[Entries taken from a collection]
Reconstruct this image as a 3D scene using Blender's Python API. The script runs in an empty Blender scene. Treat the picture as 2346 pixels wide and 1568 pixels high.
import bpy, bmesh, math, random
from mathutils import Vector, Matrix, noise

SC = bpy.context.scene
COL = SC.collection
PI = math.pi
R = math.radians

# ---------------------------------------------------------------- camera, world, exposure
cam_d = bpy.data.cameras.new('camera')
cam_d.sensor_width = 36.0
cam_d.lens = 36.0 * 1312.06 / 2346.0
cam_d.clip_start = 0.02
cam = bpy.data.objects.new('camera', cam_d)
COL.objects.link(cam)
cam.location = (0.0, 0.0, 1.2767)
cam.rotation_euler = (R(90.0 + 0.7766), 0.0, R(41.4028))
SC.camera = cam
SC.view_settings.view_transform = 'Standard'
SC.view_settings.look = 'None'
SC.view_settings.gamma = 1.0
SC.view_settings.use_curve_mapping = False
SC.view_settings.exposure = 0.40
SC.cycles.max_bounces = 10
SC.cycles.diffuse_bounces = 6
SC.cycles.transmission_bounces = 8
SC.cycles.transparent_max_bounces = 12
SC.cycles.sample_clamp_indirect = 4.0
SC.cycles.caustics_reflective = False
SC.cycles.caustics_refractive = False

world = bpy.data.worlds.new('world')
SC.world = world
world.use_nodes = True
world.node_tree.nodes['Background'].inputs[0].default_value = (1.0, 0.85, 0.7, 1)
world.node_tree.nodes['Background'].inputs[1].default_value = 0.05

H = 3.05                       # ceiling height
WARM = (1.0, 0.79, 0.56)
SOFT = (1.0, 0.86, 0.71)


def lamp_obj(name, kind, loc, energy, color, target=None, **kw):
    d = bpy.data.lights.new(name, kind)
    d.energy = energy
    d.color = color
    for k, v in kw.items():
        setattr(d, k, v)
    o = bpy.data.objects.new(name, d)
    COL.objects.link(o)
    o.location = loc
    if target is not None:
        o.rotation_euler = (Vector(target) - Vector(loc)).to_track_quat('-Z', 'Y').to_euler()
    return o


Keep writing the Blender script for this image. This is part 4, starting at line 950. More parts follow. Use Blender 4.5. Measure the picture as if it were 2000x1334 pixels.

> [What you are asked to do]:
Where a line in the material above holds "picture", copy that line.

> [Answer in full]:
Reconstruct this image as a 3D scene using Blender's Python API. The script runs in an empty Blender scene. Treat the picture as 2346 pixels wide and 1568 pixels high.
Keep writing the Blender script for this image. This is part 4, starting at line 950. More parts follow. Use Blender 4.5. Measure the picture as if it were 2000x1334 pixels.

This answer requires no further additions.